Ci sono personaggi che
continuano a camminarci in testa anche a libro chiuso, tanto vivi che sembra
d'incontrarli in giro. Vincenzo Malinconico è così, funziona per contagio.
Spara battute a mitraglia e ci costringe a pensare ridendo. «Le volte in cui mi
capita di avere ragione, sono sempre solo»
Mentre vive, Vincenzo
Malinconico cerca di capire come la pensa. Per questo discetta su tutto, benché
nessuno lo preghi di farlo. Abilissimo nell'analizzare i problemi ma incapace
di affrontarli, dotato di un'intelligenza inutile e di un umorismo autoimmune,
si abbandona alla divagazione filosofica illuminandoci nell'attimo in cui ci fa
saltare sulla sedia dal ridere.

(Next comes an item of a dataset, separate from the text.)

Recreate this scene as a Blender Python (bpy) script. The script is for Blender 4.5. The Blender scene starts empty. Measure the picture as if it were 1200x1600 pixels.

Malinconico, insomma, è la sua voce, che riduce
ogni avventura a un racconto infinito, ricco di battute fulminanti e di
digressioni pretestuose e sublimi. Puri gorgheggi dell'intelletto. Questa volta
Vincenzo e la sua voce sono alle prese con due ordini di eventi: il
risarcimento del naso di un suo quasi-zio, che in un pomeriggio piovoso è
andato a schiantarsi contro la porta a vetri di un tabaccaio; e la causa di
separazione di Veronica Starace Tarallo, sensualissima moglie del celebre (al
contrario di Malinconico) avvocato Ugo Maria Starace Tarallo, accusata di
tradimento virtuale commesso tramite messaggini, che Tarallo (cinico, ricco,
spregiudicato e cafone) vorrebbe liquidare con due spiccioli. La Guerra dei
Roses tra Veronica e Ugo coinvolgerà Vincenzo (appartenente da anni alla grande
famiglia dei divorziati) molto, molto piú del previsto. E una cena con i vecchi
compagni di scuola, quasi tutti divorziati, si trasformerà in uno psicodramma
collettivo assolutamente esilarante. Perché la vita è fatta anche di
separazioni ricorrenti, ma lo stile con cui ci separiamo dalle cose, il modo in
cui le lasciamo e riprendiamo a vivere, è - forse - la migliore occasione per
capire chi siamo. E non è detto che sia una bella scoperta.